Nestes quase dois anos de governação, o Papa tomou ainda outra medida inédita: ordenou que o ex-núncio da República Dominicana, o polaco Jozef Wesolowski, ficasse em prisão domiciliária na sua residência no Vaticano. Também o bispo da diocese paraguaia de Ciudad del Este, Rogerio Livieres, foi afastado do cargo por ser suspeito de encobrir casos de pedofilia de um sacerdote nos Estados Unidos.

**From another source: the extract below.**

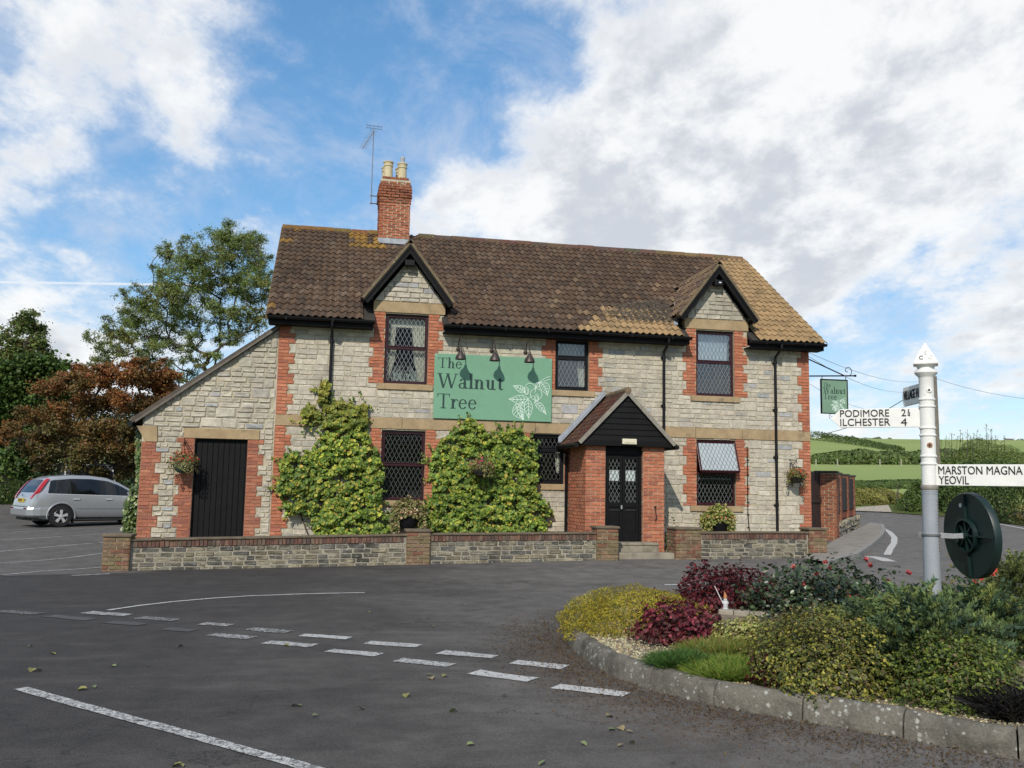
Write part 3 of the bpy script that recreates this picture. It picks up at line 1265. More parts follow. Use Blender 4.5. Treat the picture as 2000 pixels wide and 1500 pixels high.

Defesa de uma Igreja pobre para os pobres

Ao defender uma igreja “pobre para os pobres”, o Papa justificou a escolha do nome Francisco (inspirado em São Francisco de Assis) e deu de imediato uma ideia do que seria o seu pontificado. Mas “esta agenda social não é algo exterior ou meramente formal: nasce do seu próprio estilo de vida e está-lhe inerente, foi uma constante ao longo da sua vida”, sublinha o padre José Alfredo Patrício. Os seus gestos e opções vão funcionando como recados para o mundo mas também para dentro da Igreja. Por exemplo, a recusa de viver no Palácio Apostólico e a escolha da Casa de Santa Marta, espaço mais simples, impõe, indirectamente, aos sacerdotes, consagrados e leigos um modo de viver mais austero.

Nas palavras, Francisco tem também denunciado de forma sistemática o que diz ser uma “cultura do descartável” e as dinâmicas de uma economia e de um sistema de finanças “carentes de ética e onde homens e mulheres são sacrificados aos ídolos do lucro e do consumo”.